How do you wrestle with this tension? What are things God has shown you in it?



Anonymous said...

I am humbled, sobered and blessed that J is wrestling with what most adults and followers of Him don't address even after years of following.

In my country of service it is a bit different since we live in a neighborhood with other local university staff and extended families. Thus, we mostly live like the community around us. This doesn't change the perception, though, that we are richer than those around us, even though some earn more than we do. And one fact that doesn't change is that our passport is a kind of "richness" that others don't have and some wish they did have. This is especially awkward as I didn't choose my country of origin. He allowed me to be born there. Another interesting twist is when my students come to the States and visit me while I am on breaks there and discover I am "poor" (no house, not a lot of margin financially...) by American standards. In some cases they realize that as wealthier or more well-off kids from China (many of those who make it to the States), they may actually be "richer" than me.

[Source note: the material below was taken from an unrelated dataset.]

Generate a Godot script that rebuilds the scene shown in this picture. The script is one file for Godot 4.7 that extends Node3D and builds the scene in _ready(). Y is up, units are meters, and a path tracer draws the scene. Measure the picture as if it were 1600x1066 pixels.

That all said, we have many more resources than most in the world. This does convict and call us to greater responsibility to share. It also is built into our lifestyle, with many transitions/ moves in which He uncurls my fingers from "my stuff" repeatedly with each move and/or sabbatical. Each time I pack up I throw or give away, and then put the rest into storage where mold, rust and moths literally often eat it up. Thus, each time it is a reminder to store up eternal treasures in heaven, where it matters.

Anonymous said...

Sorry the above was from Stephany

Anonymous said...

Thanks for such a thought provoking post. Love bringing these things to light!


sarah.flyingkites said...

This was such a good post and convicting. Thanks for sharing your thoughts!

Teresa said...

Such a sweet adult like thinking from J. You and Jon have obviously worked with your girls that they have that kind of understanding. You've shared some convicting points. It is so easy to give our money, but I know that I hold my time pretty carefully. You guys and other missionaries are often in my prayers.